The Koch Snowflake is the one of the first, and simplest, of the fractals.
Starting with an equilateral triangle:
- Start at the first line and remove it.
- Set the step length by dividing the line length by 3.
- Set the angle to that of the line.
- Step forward.
- Rotate 60 degrees left.
- Step forward.
- Rotate 120 degrees right.
- Step forward.
- Rotate 60 degrees left.
- Step forward.
In total, we've added four new lines and increased the total length of the shape by 1/3. Repeat for the remaining lines and we have completed an iteration. Starting again on the new shape we can repeat the same steps for each of the new lines. As can be seen from the above animation, which only iterates 5 times, the complexity rapidly increases.
Technically this is not actually a Koch Snowflake as that is the shape we approach as we iterate. However, we would need to iterate an infinite number of times to generate a true Snowflake.
Iterating on a single line generates a Koch Curve. The Snowflake, starting from a triangle, is made of three curves.
The Koch Curve can be described by a Lindenmayer (L-) System. This is where we create a string and, each iteration, run a set of rules to replace characters in the string with others.
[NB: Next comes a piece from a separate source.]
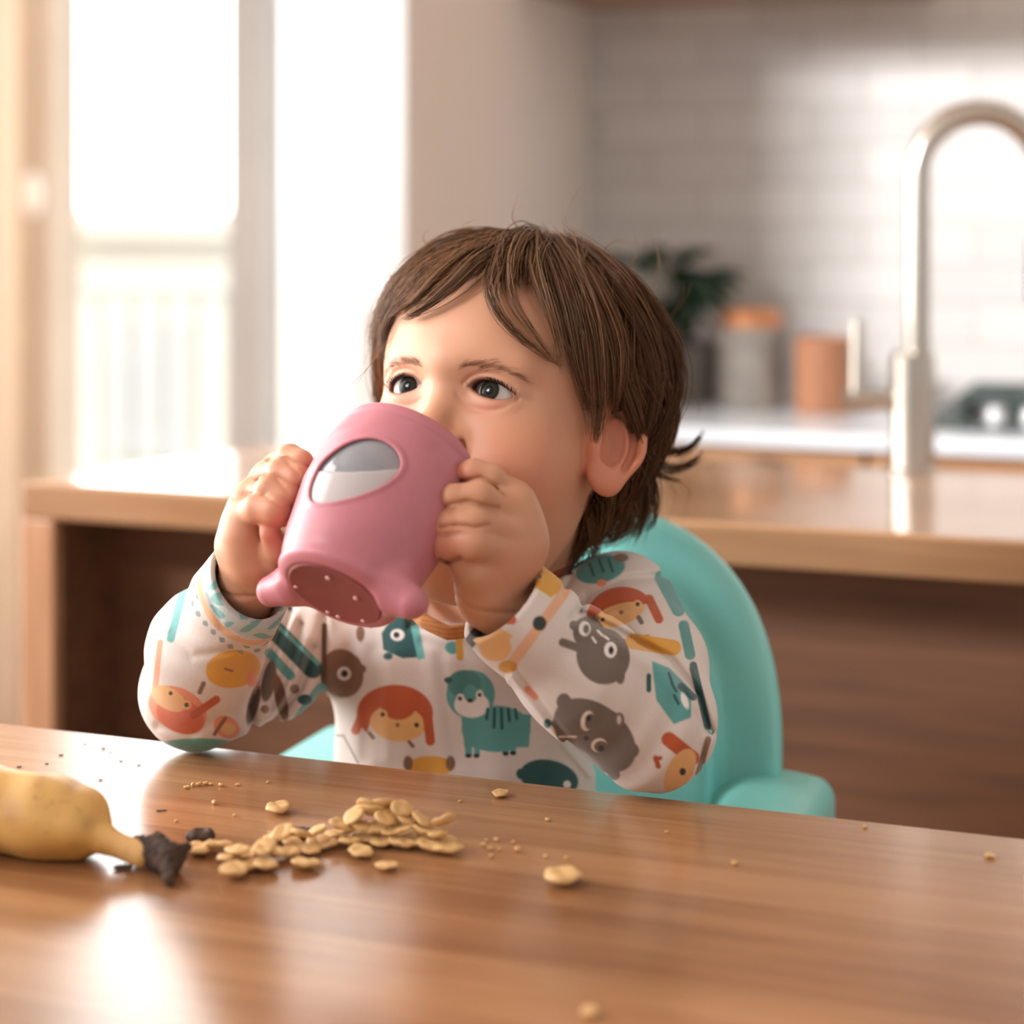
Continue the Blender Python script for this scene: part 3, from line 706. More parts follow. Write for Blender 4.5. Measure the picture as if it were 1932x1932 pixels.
def skinb(T, p):
    at = T.n('ShaderNodeAttribute', attribute_name='Col')
    tc = T.n('ShaderNodeTexCoord')
    n1 = T.n('ShaderNodeTexNoise', {'Vector': tc.outputs['Object'], 'Scale': 55, 'Detail': 4})
    rp = T.n('ShaderNodeMapRange', {'Value': n1.outputs[0], 'From Min': 0.3, 'From Max': 0.7, 'To Min': 0.0, 'To Max': 0.16})
    mx = T.n('ShaderNodeMix', {0: rp.outputs[0], 6: at.outputs['Color'], 7: srgb(206, 128, 100)}, data_type='RGBA')
    L(T, mx.outputs[2], p.inputs['Base Color'])
    n2 = T.n('ShaderNodeTexNoise', {'Vector': tc.outputs['Object'], 'Scale': 900, 'Detail': 2})
    bp = T.n('ShaderNodeBump', {'Height': n2.outputs[0], 'Strength': 0.08, 'Distance': 0.0006}); L(T, bp.outputs[0], p.inputs['Normal'])
M_skin = mat('toddler skin', rough=0.48, build=skinb, Subsurface_Weight=0.35, Subsurface_Scale=0.004, Specular_IOR_Level=0.35)
M_skin.node_tree.nodes['Principled BSDF'].inputs['Subsurface Radius'].default_value = (1.0, 0.35, 0.18)

child = tag(empty('person', (TC[0], TC[1], 0.54)), 'toddler in animal print shirt drinking from a pink cup with both hands', 'person')
CB = np.array([TC[0], TC[1], 0.54])
bodyo = sdf_mesh('body', body, (-0.25, 0.93, 0.55), (0.16, 1.36, 1.09), FINE, M_skin, child, smooth=2, color=skin_color, loc=(0, 0, 0))
bodyo.location = tuple(-CB)

# ---- eyes
def eyeb(T, p):
    tc = T.n('ShaderNodeTexCoord'); sp = T.n('ShaderNodeSeparateXYZ', {0: tc.outputs['Object']})
    x2 = T.n('ShaderNodeMath', {0: sp.outputs[0], 1: sp.outputs[0]}, operation='MULTIPLY')
    s2 = T.n('ShaderNodeMath', {0: sp.outputs[1], 1: sp.outputs[1], 2: x2.outputs[0]}, operation='MULTIPLY_ADD')
    r = T.n('ShaderNodeMath', {0: s2.outputs[0]}, operation='SQRT')
    back = T.n('ShaderNodeMath', {0: sp.outputs[2], 1: 0.0}, operation='LESS_THAN')
    rr = T.n('ShaderNodeMath', {0: back.outputs[0], 1: 0.1, 2: r.outputs[0]}, operation='MULTIPLY_ADD')
    cr = T.n('ShaderNodeValToRGB'); sc1 = T.n('ShaderNodeMath', {0: rr.outputs[0], 1: 100.0}, operation='MULTIPLY'); L(T, sc1.outputs[0], cr.inputs[0])
    e = cr.color_ramp.elements; e[0].position = 0.0; e[0].color = (0.004, 0.004, 0.004, 1); e[1].position = 1.0; e[1].color = srgb(196, 184, 178)
    for pos, c_ in ((0.26, (0.004, 0.004, 0.004, 1)), (0.31, srgb(44, 38, 28)), (0.46, srgb(40, 40, 33)), (0.60, srgb(28, 28, 25)), (0.67, srgb(160, 148, 142))):
        k = e.new(pos); k.color = c_
    nz = T.n('ShaderNodeTexNoise', {'Vector': tc.outputs['Object'], 'Scale': 700, 'Detail': 3})
    L(T, cr.outputs[0], p.inputs['Base Color'])
M_eye = mat('eye', rough=0.12, build=eyeb, Coat_Weight=0.12, Coat_Roughness=0.03, Specular_IOR_Level=0.12)
gaze = Hf*0.95+Hr*0.02+Hu*0.06; gaze /= np.linalg.norm(gaze)
for ec in EC:
    c = fromH(ec)
    prof = [(max(1e-5, (ER-0.0001)*math.sin(a)), -(ER-0.0001)*math.cos(a)) for a in np.linspace(0, math.pi, 33)]
    mb = MB().lathe(prof, 48)
    o = mb.build('eye', M_eye, child, smooth=True)
    o.location = tuple(c-CB); o.rotation_euler = Vector(gaze).to_track_quat('Z', 'Y').to_euler()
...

Each character defines a drawing rule which we can follow to draw the shape after the iterations have completed.
F = Step Forward
+ = Rotate 60 degrees right
- = Rotate 60 degrees left
Rules
F → F-F++F-F
Starting with: F++F++F++
Our drawing instructions give us our starting triangle. Iterating, we increase the size of the string and generate more rules. Following them generate the animation above.